##### SOURCE DATA #####
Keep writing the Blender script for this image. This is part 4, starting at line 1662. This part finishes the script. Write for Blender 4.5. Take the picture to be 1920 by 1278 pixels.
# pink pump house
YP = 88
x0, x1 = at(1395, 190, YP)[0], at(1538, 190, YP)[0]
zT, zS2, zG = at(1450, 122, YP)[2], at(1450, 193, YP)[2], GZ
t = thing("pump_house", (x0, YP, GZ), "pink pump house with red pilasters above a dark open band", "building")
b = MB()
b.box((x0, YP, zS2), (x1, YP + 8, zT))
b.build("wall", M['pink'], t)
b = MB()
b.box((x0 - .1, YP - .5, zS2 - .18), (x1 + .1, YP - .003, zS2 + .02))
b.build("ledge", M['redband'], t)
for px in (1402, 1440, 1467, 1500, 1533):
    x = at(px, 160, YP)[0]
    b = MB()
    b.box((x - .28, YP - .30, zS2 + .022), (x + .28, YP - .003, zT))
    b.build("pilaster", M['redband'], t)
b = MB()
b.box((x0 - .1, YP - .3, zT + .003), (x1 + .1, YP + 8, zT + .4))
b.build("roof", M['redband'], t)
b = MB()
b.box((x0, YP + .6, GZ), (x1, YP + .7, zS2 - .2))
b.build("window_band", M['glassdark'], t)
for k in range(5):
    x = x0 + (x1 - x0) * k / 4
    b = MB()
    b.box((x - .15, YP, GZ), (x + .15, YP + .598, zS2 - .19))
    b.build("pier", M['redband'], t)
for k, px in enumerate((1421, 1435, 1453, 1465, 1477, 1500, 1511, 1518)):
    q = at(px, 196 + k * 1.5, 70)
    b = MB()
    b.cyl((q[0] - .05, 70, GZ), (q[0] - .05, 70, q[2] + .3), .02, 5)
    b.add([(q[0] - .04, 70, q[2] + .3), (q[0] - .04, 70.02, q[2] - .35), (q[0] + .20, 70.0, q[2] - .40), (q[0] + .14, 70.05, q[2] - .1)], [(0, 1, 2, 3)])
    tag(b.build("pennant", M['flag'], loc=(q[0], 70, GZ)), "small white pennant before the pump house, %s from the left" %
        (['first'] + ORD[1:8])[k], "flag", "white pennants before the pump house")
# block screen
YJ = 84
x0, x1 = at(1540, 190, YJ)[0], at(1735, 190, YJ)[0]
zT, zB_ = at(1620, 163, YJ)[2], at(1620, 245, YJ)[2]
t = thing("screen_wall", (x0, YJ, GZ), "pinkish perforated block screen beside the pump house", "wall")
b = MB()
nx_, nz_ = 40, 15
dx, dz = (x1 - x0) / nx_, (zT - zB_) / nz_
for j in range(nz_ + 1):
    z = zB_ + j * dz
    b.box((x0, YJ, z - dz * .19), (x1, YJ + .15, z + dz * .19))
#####
[GIVEN PROBLEM] Exactly as written, give again every line from the one containing "b.box((x0, YP +" through the last line of the material above, and no other lines.

[FULL ANSWER]
b.box((x0, YP + .6, GZ), (x1, YP + .7, zS2 - .2))
b.build("window_band", M['glassdark'], t)
for k in range(5):
    x = x0 + (x1 - x0) * k / 4
    b = MB()
    b.box((x - .15, YP, GZ), (x + .15, YP + .598, zS2 - .19))
    b.build("pier", M['redband'], t)
for k, px in enumerate((1421, 1435, 1453, 1465, 1477, 1500, 1511, 1518)):
    q = at(px, 196 + k * 1.5, 70)
    b = MB()
    b.cyl((q[0] - .05, 70, GZ), (q[0] - .05, 70, q[2] + .3), .02, 5)
    b.add([(q[0] - .04, 70, q[2] + .3), (q[0] - .04, 70.02, q[2] - .35), (q[0] + .20, 70.0, q[2] - .40), (q[0] + .14, 70.05, q[2] - .1)], [(0, 1, 2, 3)])
    tag(b.build("pennant", M['flag'], loc=(q[0], 70, GZ)), "small white pennant before the pump house, %s from the left" %
        (['first'] + ORD[1:8])[k], "flag", "white pennants before the pump house")
# block screen
YJ = 84
x0, x1 = at(1540, 190, YJ)[0], at(1735, 190, YJ)[0]
zT, zB_ = at(1620, 163, YJ)[2], at(1620, 245, YJ)[2]
t = thing("screen_wall", (x0, YJ, GZ), "pinkish perforated block screen beside the pump house", "wall")
b = MB()
nx_, nz_ = 40, 15
dx, dz = (x1 - x0) / nx_, (zT - zB_) / nz_
for j in range(nz_ + 1):
    z = zB_ + j * dz
    b.box((x0, YJ, z - dz * .19), (x1, YJ + .15, z + dz * .19))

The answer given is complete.